Excerpted records:
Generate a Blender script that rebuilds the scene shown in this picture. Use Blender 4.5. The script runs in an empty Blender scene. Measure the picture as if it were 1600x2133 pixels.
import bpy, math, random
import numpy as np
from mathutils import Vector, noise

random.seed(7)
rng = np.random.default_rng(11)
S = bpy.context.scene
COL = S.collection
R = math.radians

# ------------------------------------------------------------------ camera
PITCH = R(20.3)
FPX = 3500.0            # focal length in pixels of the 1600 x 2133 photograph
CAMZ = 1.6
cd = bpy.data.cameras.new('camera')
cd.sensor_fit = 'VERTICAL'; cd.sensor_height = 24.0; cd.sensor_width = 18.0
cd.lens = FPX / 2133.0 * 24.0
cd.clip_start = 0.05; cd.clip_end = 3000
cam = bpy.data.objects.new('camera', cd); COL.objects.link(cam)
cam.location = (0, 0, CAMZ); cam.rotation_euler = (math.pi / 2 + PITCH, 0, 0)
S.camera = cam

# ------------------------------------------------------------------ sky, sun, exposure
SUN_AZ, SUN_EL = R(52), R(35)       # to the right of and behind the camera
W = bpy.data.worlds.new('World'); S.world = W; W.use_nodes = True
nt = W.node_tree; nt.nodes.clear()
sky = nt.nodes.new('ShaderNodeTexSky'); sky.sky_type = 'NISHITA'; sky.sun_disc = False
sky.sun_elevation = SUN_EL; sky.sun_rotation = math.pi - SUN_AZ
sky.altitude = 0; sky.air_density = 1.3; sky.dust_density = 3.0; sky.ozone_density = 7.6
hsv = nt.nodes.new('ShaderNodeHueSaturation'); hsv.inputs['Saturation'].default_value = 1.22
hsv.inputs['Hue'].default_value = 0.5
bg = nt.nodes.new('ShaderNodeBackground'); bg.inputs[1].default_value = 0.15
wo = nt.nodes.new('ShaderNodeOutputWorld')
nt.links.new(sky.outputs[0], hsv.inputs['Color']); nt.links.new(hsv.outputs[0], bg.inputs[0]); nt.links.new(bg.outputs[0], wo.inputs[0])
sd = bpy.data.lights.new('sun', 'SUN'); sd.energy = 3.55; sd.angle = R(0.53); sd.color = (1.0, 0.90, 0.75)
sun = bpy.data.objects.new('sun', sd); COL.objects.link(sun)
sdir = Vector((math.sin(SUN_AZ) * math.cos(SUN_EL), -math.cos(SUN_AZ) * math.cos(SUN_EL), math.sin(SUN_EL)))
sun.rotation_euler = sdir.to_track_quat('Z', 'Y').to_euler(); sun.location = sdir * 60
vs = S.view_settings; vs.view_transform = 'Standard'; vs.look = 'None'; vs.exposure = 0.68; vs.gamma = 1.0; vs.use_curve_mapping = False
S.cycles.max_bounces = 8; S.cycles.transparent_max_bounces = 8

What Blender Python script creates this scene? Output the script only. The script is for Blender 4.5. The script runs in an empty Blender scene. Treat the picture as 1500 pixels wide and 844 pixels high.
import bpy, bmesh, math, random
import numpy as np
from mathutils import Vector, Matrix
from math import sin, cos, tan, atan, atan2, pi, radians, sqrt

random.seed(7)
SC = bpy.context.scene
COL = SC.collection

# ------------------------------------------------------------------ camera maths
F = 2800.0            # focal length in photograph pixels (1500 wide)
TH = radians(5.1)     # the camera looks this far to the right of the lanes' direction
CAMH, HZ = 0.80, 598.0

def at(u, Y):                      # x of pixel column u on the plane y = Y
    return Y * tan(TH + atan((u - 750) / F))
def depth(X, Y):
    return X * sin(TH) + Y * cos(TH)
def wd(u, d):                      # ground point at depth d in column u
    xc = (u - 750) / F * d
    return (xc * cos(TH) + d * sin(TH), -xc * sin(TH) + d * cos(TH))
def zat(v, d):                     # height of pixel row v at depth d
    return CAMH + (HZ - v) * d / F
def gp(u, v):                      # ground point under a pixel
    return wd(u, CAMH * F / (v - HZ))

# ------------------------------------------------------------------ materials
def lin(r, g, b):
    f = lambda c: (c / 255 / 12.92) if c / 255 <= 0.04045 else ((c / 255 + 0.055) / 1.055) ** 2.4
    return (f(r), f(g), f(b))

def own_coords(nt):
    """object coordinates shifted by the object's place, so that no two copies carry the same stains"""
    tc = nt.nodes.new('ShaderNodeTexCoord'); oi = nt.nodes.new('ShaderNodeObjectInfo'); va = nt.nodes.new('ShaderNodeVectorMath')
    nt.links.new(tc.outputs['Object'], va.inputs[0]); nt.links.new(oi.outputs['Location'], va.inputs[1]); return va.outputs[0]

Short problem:
Write out the records shown above, exactly as they appear.

Answer to the problem:
Generate a Blender script that rebuilds the scene shown in this picture. Use Blender 4.5. The script runs in an empty Blender scene. Measure the picture as if it were 1600x2133 pixels.
import bpy, math, random
import numpy as np
from mathutils import Vector, noise

random.seed(7)
rng = np.random.default_rng(11)
S = bpy.context.scene
COL = S.collection
R = math.radians

# ------------------------------------------------------------------ camera
PITCH = R(20.3)
FPX = 3500.0            # focal length in pixels of the 1600 x 2133 photograph
CAMZ = 1.6
cd = bpy.data.cameras.new('camera')
cd.sensor_fit = 'VERTICAL'; cd.sensor_height = 24.0; cd.sensor_width = 18.0
cd.lens = FPX / 2133.0 * 24.0
cd.clip_start = 0.05; cd.clip_end = 3000
cam = bpy.data.objects.new('camera', cd); COL.objects.link(cam)
cam.location = (0, 0, CAMZ); cam.rotation_euler = (math.pi / 2 + PITCH, 0, 0)
S.camera = cam

# ------------------------------------------------------------------ sky, sun, exposure
SUN_AZ, SUN_EL = R(52), R(35)       # to the right of and behind the camera
W = bpy.data.worlds.new('World'); S.world = W; W.use_nodes = True
nt = W.node_tree; nt.nodes.clear()
sky = nt.nodes.new('ShaderNodeTexSky'); sky.sky_type = 'NISHITA'; sky.sun_disc = False
sky.sun_elevation = SUN_EL; sky.sun_rotation = math.pi - SUN_AZ
sky.altitude = 0; sky.air_density = 1.3; sky.dust_density = 3.0; sky.ozone_density = 7.6
hsv = nt.nodes.new('ShaderNodeHueSaturation'); hsv.inputs['Saturation'].default_value = 1.22
hsv.inputs['Hue'].default_value = 0.5
bg = nt.nodes.new('ShaderNodeBackground'); bg.inputs[1].default_value = 0.15
wo = nt.nodes.new('ShaderNodeOutputWorld')
nt.links.new(sky.outputs[0], hsv.inputs['Color']); nt.links.new(hsv.outputs[0], bg.inputs[0]); nt.links.new(bg.outputs[0], wo.inputs[0])
sd = bpy.data.lights.new('sun', 'SUN'); sd.energy = 3.55; sd.angle = R(0.53); sd.color = (1.0, 0.90, 0.75)
sun = bpy.data.objects.new('sun', sd); COL.objects.link(sun)
sdir = Vector((math.sin(SUN_AZ) * math.cos(SUN_EL), -math.cos(SUN_AZ) * math.cos(SUN_EL), math.sin(SUN_EL)))
sun.rotation_euler = sdir.to_track_quat('Z', 'Y').to_euler(); sun.location = sdir * 60
vs = S.view_settings; vs.view_transform = 'Standard'; vs.look = 'None'; vs.exposure = 0.68; vs.gamma = 1.0; vs.use_curve_mapping = False
S.cycles.max_bounces = 8; S.cycles.transparent_max_bounces = 8

What Blender Python script creates this scene? Output the script only. The script is for Blender 4.5. The script runs in an empty Blender scene. Treat the picture as 1500 pixels wide and 844 pixels high.
import bpy, bmesh, math, random
import numpy as np
from mathutils import Vector, Matrix
from math import sin, cos, tan, atan, atan2, pi, radians, sqrt

random.seed(7)
SC = bpy.context.scene
COL = SC.collection

# ------------------------------------------------------------------ camera maths
F = 2800.0            # focal length in photograph pixels (1500 wide)
TH = radians(5.1)     # the camera looks this far to the right of the lanes' direction
CAMH, HZ = 0.80, 598.0

def at(u, Y):                      # x of pixel column u on the plane y = Y
    return Y * tan(TH + atan((u - 750) / F))
def depth(X, Y):
    return X * sin(TH) + Y * cos(TH)
def wd(u, d):                      # ground point at depth d in column u
    xc = (u - 750) / F * d
    return (xc * cos(TH) + d * sin(TH), -xc * sin(TH) + d * cos(TH))
def zat(v, d):                     # height of pixel row v at depth d
    return CAMH + (HZ - v) * d / F
def gp(u, v):                      # ground point under a pixel
    return wd(u, CAMH * F / (v - HZ))

# ------------------------------------------------------------------ materials
def lin(r, g, b):
    f = lambda c: (c / 255 / 12.92) if c / 255 <= 0.04045 else ((c / 255 + 0.055) / 1.055) ** 2.4
    return (f(r), f(g), f(b))

def own_coords(nt):
    """object coordinates shifted by the object's place, so that no two copies carry the same stains"""
    tc = nt.nodes.new('ShaderNodeTexCoord'); oi = nt.nodes.new('ShaderNodeObjectInfo'); va = nt.nodes.new('ShaderNodeVectorMath')
    nt.links.new(tc.outputs['Object'], va.inputs[0]); nt.links.new(oi.outputs['Location'], va.inputs[1]); return va.outputs[0]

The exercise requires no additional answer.